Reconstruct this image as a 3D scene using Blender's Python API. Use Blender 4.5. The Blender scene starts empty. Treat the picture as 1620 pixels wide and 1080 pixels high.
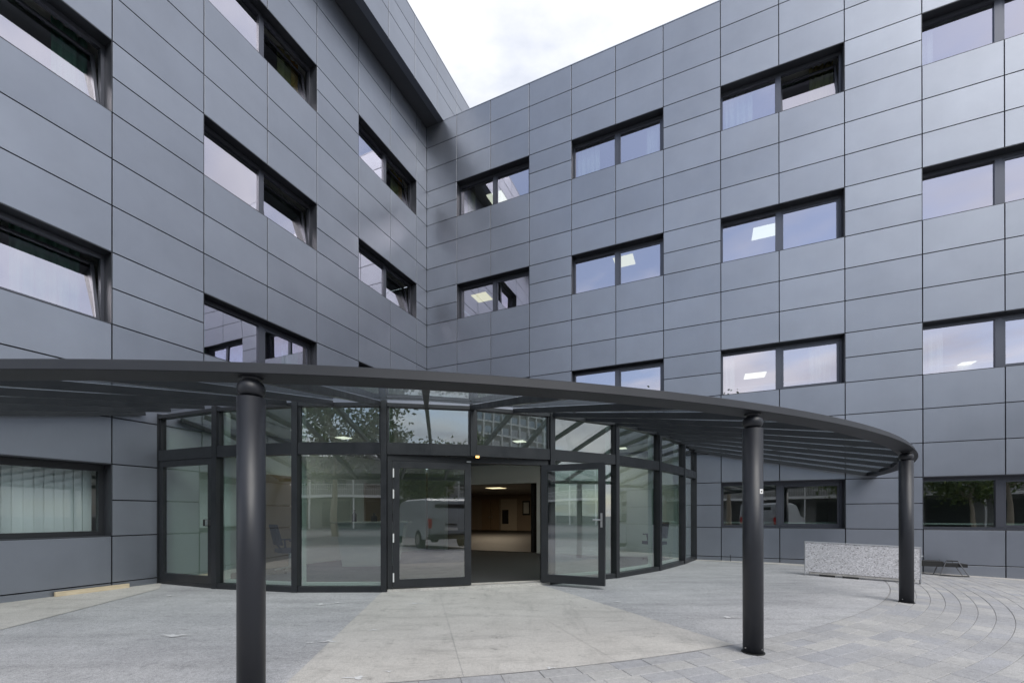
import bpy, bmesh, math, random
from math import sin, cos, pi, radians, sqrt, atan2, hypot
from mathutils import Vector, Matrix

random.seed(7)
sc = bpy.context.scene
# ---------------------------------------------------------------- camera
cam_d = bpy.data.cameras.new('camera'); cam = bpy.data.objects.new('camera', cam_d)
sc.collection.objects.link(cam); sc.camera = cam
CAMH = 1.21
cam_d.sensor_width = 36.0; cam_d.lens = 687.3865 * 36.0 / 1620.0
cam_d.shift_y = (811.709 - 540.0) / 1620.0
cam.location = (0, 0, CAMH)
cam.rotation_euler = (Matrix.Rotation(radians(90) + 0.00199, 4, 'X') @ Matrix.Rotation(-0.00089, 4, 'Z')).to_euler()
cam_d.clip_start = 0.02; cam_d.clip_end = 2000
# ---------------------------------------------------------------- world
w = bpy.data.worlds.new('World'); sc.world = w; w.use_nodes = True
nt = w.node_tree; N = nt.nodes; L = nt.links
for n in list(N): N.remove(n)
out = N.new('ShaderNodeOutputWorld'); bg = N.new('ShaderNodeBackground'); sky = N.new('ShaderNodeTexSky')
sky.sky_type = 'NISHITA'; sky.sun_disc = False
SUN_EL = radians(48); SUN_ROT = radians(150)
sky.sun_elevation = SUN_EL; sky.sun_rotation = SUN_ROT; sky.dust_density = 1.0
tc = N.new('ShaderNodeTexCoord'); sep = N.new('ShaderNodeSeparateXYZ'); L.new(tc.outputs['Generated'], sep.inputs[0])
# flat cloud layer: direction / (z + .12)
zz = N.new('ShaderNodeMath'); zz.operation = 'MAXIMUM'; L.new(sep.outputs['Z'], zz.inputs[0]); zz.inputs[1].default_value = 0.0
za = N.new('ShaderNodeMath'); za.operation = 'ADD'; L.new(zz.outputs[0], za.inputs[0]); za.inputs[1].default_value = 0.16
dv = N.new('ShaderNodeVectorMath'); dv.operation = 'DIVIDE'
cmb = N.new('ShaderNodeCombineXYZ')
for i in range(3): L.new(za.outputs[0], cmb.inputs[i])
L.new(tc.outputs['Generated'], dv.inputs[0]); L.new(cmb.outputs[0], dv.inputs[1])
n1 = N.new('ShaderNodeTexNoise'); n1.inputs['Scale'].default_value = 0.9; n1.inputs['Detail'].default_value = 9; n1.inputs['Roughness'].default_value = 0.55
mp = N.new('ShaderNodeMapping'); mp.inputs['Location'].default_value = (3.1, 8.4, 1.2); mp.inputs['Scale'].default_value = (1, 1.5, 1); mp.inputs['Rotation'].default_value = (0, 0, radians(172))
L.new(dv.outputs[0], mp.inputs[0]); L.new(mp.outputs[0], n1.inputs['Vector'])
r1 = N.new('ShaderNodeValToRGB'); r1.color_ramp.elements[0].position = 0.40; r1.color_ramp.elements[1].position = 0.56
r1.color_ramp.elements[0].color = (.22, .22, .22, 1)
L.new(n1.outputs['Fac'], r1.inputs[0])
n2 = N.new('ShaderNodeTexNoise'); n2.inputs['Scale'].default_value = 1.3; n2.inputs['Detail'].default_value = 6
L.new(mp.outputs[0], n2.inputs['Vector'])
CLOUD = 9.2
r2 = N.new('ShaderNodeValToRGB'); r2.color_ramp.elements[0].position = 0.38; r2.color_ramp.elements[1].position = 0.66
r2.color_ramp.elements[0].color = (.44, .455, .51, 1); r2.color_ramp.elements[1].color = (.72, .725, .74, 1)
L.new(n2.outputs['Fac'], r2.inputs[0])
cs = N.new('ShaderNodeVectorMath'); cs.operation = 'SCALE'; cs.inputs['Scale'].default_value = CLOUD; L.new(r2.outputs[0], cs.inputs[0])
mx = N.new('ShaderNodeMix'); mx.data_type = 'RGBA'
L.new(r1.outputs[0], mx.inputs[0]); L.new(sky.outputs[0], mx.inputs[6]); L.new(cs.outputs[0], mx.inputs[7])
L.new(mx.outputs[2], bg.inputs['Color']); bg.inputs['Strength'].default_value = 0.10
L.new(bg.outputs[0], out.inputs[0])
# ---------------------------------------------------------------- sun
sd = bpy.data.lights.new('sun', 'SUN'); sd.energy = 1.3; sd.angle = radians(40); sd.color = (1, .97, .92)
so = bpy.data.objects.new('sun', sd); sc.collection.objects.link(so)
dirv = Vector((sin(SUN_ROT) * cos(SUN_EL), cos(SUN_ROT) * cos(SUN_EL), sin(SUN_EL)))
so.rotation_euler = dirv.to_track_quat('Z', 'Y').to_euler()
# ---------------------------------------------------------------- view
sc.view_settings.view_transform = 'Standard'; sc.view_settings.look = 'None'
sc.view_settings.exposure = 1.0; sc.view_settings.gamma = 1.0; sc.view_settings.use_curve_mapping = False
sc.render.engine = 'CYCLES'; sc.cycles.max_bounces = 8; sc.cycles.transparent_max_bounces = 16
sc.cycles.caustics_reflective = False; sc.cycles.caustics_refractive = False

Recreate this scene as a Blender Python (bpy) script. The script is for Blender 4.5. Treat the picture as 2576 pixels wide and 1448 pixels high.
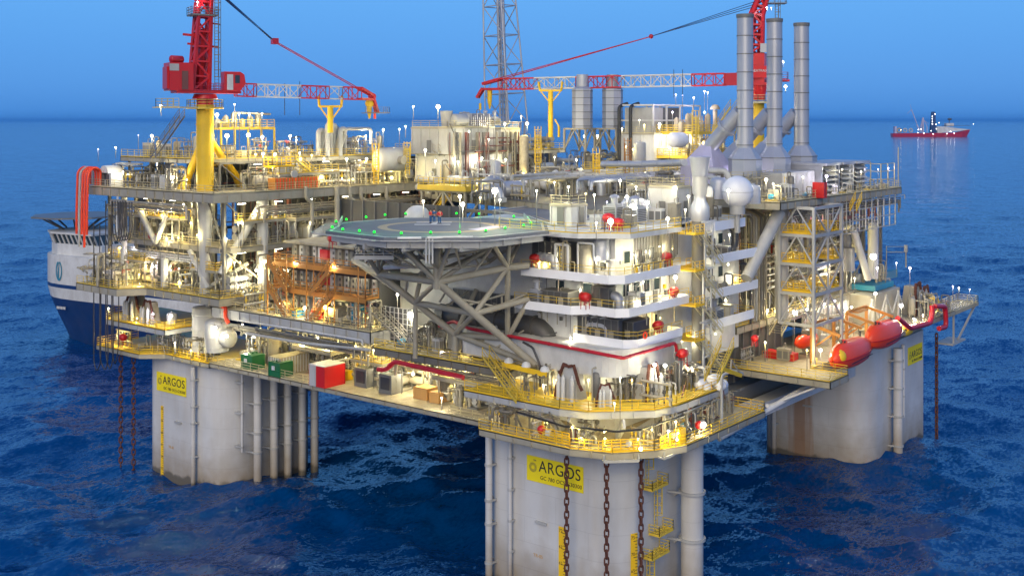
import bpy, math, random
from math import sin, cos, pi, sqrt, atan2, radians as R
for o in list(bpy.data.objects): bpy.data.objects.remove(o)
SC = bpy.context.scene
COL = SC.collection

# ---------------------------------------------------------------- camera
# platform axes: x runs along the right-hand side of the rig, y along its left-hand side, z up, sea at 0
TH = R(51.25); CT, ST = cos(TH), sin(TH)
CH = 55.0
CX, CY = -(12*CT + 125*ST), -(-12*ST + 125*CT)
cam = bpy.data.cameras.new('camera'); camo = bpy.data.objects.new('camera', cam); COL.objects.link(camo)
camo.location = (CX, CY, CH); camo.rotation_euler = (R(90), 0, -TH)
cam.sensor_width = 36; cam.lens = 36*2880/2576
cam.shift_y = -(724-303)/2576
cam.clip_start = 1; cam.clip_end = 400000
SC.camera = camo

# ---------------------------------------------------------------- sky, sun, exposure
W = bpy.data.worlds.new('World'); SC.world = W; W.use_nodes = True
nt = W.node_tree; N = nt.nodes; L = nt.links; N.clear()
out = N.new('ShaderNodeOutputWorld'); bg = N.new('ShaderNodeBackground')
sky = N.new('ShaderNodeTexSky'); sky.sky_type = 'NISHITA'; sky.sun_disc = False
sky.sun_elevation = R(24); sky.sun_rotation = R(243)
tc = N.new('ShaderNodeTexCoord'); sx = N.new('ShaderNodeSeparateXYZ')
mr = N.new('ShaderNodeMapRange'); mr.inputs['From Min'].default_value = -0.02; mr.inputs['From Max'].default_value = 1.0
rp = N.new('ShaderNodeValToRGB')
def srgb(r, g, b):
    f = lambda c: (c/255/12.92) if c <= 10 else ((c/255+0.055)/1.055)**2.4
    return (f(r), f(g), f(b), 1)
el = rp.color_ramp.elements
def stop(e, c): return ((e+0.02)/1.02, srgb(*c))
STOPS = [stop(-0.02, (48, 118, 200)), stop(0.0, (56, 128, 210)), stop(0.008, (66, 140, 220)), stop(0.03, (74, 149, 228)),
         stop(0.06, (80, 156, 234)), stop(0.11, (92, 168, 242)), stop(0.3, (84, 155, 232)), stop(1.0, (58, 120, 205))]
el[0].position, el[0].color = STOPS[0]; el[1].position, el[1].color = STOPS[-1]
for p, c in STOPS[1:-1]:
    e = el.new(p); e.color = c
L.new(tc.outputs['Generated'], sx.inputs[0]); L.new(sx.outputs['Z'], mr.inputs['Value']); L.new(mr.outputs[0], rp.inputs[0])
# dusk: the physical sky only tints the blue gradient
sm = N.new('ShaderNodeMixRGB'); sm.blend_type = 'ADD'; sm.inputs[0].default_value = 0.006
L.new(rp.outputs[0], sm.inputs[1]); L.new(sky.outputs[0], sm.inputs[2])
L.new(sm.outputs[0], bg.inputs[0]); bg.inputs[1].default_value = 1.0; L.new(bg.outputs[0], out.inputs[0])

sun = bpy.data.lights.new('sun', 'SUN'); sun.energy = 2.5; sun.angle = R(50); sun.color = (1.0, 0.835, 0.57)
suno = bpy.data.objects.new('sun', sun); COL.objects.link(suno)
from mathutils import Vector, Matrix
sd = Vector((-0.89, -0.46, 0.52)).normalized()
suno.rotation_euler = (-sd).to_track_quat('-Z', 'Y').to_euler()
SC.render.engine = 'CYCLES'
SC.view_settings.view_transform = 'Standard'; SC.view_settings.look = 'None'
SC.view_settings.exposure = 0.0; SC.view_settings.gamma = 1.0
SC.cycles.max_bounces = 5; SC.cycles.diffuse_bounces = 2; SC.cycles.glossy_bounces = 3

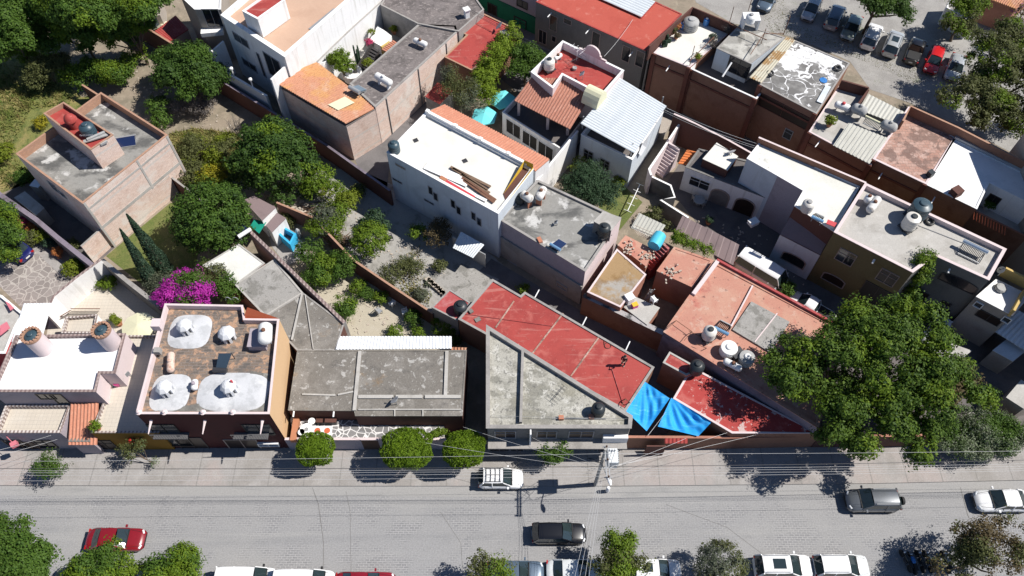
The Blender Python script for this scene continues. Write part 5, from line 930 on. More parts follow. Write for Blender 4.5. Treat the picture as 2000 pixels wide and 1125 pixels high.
════════════════
### What the task requires
Repeat the lines above exactly, beginning with the one containing "Recreate this scene" and finishing with the one containing "COL = SC.collection". No pictures belong in the copy.

### The response
Recreate this scene as a Blender Python (bpy) script. The script is for Blender 4.5. Treat the picture as 2576 pixels wide and 1448 pixels high.
import bpy, math, random
from math import sin, cos, pi, sqrt, atan2, radians as R
for o in list(bpy.data.objects): bpy.data.objects.remove(o)
SC = bpy.context.scene
COL = SC.collection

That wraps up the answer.